Brother Roger R.I.P.

I spent most of the last week completing our house move to Cumbria - clearing the last of our things from the house in St Albans where my family have lived for 45 years was something of a major exercise.

As we returned to Cumbria after leaving the old house for the last time, I was horrified to learn on the radio that Brother Roger, founder of the Taize community, had been murdered a few days previously. He was 90 years old, and was stabbed to death during a service in front of 2,500 worshippers by a mentally disturbed woman.

Brother Roger founded the interdenominational Taize community in 1940 as a refuge from war. He was a protestant but worked to heal the divisions between churches of all denominations and was accepted by Catholics almost as one of themselves: at the funeral of Pope John Paul II he received communion in his wheelchair from the then Cardinal Ratzinger (now Pope Benedict.)

A special tradition of prayer through singing which began at Taize has had a huge influence on many of the churches I have visited during the past two decades. In St Mary's Marshalswick where I sang in the choir
for many years, we had regular services in the Taize style once a month which were often very moving and attracted dozens of visitors from other churches in St Albans. St Mary's in Gosforth where my family usually worships since moving to Cumbria often includes a Taize chant in the communion music. Brother Roger himself once said that He who sings prays twice - once in the words and once in the music.

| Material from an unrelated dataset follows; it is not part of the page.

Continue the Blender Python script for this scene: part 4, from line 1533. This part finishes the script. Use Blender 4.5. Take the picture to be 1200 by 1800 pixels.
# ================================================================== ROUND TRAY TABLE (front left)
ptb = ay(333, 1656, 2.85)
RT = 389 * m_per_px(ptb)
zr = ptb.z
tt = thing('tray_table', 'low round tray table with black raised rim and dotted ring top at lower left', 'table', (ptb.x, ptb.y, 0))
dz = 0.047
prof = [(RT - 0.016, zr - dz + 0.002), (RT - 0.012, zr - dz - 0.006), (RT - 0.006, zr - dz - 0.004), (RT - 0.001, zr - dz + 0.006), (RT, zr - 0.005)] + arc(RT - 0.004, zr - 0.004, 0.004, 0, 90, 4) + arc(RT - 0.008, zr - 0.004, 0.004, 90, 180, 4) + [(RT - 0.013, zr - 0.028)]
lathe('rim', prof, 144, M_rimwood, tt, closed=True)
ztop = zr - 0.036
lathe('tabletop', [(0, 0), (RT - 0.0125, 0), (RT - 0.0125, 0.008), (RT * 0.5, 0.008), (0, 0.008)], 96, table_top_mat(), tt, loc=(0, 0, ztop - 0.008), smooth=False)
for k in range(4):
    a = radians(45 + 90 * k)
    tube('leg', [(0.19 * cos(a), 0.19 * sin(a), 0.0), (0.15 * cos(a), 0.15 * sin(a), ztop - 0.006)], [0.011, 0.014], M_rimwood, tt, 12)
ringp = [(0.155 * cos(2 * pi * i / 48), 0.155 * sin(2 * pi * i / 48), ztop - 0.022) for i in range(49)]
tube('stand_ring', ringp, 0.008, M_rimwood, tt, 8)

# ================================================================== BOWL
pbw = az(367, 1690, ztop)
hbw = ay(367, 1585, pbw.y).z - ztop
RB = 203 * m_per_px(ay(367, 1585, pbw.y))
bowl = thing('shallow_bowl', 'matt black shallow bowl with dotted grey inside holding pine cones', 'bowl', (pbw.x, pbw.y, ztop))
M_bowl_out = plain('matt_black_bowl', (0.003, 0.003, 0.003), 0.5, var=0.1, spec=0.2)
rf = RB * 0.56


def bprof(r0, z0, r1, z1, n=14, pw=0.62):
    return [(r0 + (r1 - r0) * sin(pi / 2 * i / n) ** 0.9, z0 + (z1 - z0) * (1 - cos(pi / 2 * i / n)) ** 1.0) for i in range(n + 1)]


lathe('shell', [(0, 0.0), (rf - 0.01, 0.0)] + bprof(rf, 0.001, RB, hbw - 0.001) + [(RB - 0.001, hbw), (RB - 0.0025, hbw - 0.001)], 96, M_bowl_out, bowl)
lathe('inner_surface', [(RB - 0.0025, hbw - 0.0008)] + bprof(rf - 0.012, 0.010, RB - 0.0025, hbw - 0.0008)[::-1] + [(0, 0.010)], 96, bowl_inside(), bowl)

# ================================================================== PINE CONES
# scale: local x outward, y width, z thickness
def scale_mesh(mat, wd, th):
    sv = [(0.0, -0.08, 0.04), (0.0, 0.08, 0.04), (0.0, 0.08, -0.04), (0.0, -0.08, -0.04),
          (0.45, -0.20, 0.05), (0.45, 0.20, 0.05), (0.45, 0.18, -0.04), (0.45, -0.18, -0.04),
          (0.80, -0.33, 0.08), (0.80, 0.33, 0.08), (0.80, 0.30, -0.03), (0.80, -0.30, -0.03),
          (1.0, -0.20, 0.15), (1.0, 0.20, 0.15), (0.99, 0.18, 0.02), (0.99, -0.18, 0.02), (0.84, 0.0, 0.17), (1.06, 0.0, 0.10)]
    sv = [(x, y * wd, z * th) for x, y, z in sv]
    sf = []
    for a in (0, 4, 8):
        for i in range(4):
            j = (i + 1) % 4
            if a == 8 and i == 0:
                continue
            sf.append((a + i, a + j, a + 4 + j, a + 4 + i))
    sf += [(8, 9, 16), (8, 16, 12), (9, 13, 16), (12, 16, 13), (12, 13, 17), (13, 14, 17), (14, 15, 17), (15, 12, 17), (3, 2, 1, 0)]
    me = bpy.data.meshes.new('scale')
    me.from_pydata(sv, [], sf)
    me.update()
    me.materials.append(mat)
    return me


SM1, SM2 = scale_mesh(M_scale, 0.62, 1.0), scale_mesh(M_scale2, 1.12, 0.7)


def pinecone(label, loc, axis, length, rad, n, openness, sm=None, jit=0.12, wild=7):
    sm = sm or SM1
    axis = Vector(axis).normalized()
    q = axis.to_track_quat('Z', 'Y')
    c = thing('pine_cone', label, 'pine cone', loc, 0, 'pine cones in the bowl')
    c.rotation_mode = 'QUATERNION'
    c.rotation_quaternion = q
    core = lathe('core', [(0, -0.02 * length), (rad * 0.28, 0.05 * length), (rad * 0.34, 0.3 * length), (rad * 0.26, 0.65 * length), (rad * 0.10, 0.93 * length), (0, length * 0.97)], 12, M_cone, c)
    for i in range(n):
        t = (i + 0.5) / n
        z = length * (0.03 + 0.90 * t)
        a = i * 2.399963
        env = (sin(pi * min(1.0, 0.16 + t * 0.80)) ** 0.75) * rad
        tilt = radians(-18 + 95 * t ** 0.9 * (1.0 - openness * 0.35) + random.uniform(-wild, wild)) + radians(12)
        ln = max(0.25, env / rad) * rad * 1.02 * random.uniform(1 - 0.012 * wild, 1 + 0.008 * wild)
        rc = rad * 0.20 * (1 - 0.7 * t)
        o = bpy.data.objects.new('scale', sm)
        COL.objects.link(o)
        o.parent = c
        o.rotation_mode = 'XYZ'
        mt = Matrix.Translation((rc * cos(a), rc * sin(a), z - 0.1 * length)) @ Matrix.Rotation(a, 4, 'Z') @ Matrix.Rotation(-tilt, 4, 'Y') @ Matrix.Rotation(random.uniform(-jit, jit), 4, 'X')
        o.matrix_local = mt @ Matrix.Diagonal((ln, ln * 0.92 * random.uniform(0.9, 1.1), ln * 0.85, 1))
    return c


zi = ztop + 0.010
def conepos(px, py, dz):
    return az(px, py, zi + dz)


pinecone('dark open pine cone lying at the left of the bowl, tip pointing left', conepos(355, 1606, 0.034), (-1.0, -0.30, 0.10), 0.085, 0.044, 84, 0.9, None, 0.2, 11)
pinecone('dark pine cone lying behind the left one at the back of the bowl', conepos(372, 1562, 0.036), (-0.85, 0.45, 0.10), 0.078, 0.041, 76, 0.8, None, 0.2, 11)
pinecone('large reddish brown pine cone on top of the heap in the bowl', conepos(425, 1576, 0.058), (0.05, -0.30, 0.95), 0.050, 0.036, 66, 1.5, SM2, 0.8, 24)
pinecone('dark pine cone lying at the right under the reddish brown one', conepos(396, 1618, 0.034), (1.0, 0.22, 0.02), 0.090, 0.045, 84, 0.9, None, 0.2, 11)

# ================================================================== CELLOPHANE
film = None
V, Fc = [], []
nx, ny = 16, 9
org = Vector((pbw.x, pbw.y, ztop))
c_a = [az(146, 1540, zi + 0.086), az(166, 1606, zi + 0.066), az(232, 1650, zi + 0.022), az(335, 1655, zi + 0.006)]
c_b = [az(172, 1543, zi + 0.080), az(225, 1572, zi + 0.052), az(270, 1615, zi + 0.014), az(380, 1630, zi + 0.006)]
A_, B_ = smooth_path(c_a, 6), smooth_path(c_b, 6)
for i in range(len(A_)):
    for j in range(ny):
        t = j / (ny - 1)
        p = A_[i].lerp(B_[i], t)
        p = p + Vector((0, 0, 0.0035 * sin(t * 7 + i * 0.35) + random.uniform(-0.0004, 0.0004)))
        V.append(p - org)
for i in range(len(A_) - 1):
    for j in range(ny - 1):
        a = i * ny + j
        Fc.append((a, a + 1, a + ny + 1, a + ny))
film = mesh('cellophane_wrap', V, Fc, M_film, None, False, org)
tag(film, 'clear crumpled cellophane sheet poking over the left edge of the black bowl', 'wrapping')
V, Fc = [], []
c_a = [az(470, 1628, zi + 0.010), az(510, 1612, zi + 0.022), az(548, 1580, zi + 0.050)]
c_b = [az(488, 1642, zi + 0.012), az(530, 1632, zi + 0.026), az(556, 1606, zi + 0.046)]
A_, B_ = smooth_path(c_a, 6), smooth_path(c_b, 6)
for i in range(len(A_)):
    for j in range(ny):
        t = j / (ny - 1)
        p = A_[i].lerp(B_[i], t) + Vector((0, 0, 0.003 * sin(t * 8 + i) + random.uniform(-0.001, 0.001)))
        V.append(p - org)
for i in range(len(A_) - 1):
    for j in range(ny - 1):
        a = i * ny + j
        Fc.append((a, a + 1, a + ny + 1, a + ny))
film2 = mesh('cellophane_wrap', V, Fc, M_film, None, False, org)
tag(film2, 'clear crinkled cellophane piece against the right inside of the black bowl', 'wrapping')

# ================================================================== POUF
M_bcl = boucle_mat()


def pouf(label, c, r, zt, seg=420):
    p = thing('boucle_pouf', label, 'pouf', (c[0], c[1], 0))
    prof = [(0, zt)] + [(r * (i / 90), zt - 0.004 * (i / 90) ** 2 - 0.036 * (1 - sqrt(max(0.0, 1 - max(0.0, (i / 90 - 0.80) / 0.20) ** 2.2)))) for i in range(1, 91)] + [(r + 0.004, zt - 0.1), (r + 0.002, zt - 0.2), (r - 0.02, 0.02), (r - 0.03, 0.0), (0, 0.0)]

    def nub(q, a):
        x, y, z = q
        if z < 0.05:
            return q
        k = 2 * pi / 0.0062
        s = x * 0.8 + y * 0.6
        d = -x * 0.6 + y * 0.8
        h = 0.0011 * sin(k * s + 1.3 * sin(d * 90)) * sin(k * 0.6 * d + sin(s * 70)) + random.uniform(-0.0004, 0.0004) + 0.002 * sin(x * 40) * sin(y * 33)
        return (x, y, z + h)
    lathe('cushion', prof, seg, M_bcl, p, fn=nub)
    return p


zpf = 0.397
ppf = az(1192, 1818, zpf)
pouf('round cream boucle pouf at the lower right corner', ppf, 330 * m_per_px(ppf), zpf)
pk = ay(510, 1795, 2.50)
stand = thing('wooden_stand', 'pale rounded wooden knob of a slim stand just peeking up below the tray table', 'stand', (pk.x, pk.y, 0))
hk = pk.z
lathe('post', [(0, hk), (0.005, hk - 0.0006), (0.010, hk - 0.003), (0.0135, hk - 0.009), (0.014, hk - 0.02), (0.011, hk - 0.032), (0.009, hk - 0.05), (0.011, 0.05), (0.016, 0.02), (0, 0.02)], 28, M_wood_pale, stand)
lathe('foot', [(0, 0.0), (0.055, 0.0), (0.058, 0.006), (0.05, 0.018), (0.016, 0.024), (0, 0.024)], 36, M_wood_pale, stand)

Sometimes when something terrible happens a strong religious faith can help you to deal with it, but there are other times when an evil event is real challenge to that faith - you ask yourself, "How can God allow
this ?" The senseless murder of a 90-year old man who had dedicated his life to peace, and and probably probably done more than any other person in the 20th century both to bring churches together and replenish the spiritual power of church music round the world, is one of those times.

At Brother Roger's funeral yesterday his successor, Brother Alois, prayed for forgiveness for the woman who killed him. "God of goodness, we ask you to forgive Luminita Solcan, who, in an act of wickedness,
ended the life of our Brother Roger," he said yesterday. "Like Christ on the cross, we say to you, 'Forgive her, for she knew not what she did."

That is quite typical of the forgiveness which Brother Roger exemplified in life, and which his death will have no power to end.